Porque ¿cómo se podría calificar, por ejemplo, a un mandatario que se presentó con una determinada postura a los comicios, sólo para después cambiarla fundamentalmente, incluso adoptando las posiciones de su oponente?
¿Es eso una dictadura? ¿No le robaron, acaso, el voto a quienes sufragaron por ese gobernante? ¿Qué opina de eso, señor Boric?
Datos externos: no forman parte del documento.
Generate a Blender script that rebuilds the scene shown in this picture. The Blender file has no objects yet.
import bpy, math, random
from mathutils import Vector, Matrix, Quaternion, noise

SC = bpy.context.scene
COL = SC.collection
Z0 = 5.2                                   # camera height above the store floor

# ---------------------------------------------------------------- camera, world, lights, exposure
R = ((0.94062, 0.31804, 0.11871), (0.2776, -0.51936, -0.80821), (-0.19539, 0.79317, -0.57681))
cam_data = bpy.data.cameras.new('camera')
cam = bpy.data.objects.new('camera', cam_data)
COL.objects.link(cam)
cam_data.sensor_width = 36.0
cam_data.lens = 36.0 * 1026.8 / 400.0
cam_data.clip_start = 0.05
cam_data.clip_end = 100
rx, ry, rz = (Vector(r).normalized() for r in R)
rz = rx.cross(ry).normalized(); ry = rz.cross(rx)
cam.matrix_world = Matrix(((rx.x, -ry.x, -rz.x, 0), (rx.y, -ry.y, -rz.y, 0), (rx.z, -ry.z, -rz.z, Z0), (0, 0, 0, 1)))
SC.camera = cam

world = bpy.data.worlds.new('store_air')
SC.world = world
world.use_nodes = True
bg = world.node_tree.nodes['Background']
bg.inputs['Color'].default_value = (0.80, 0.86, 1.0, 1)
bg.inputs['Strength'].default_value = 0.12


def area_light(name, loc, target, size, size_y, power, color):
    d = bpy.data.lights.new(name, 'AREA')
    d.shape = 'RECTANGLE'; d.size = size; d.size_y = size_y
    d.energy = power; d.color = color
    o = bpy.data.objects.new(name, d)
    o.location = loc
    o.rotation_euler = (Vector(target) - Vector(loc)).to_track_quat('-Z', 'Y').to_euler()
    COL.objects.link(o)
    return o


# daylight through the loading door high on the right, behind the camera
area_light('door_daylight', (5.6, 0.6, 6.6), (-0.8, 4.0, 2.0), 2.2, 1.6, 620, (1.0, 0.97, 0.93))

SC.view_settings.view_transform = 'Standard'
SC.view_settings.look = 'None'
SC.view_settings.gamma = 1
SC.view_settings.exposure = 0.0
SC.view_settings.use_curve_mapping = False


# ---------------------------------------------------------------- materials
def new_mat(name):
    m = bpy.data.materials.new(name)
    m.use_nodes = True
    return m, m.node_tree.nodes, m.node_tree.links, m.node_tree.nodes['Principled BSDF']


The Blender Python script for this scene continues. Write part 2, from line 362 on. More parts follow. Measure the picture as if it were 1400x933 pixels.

O, acaso, ¿no da, más o menos, lo mismo por quién votar, porque las decisiones las toman otros, que nadie eligió y que se esconden, burgueses como son, detrás de la “democracia”?
¿No es eso una dictadura?
No; al menos no en ese sentido del término.
Todo eso es la democracia burguesa.
Los que sí quieren imponer una dictadura, en cambio, son las fuerzas políticas que siguen hoy a Machado en Venezuela. Como todos los dictadores, desde luego, se atribuyen un respaldo mayoritario de la población. Y como muchos dictadores, algún tipo de apoyo, efectivamente, tienen. Y en este caso, especialmente, el de potencias y gobiernos extranjeros que son sumisos a los intereses de esas potencias.
Lo que pasa es que, hoy por hoy, no pueden, nomás. Eso es todo.
En una de esas lo logran. Pero, para eso, tendrán que desatar la guerra civil, el golpe, la intervención extranjera con la que amenazan.
Porque en lo otro, el caso está cerrado.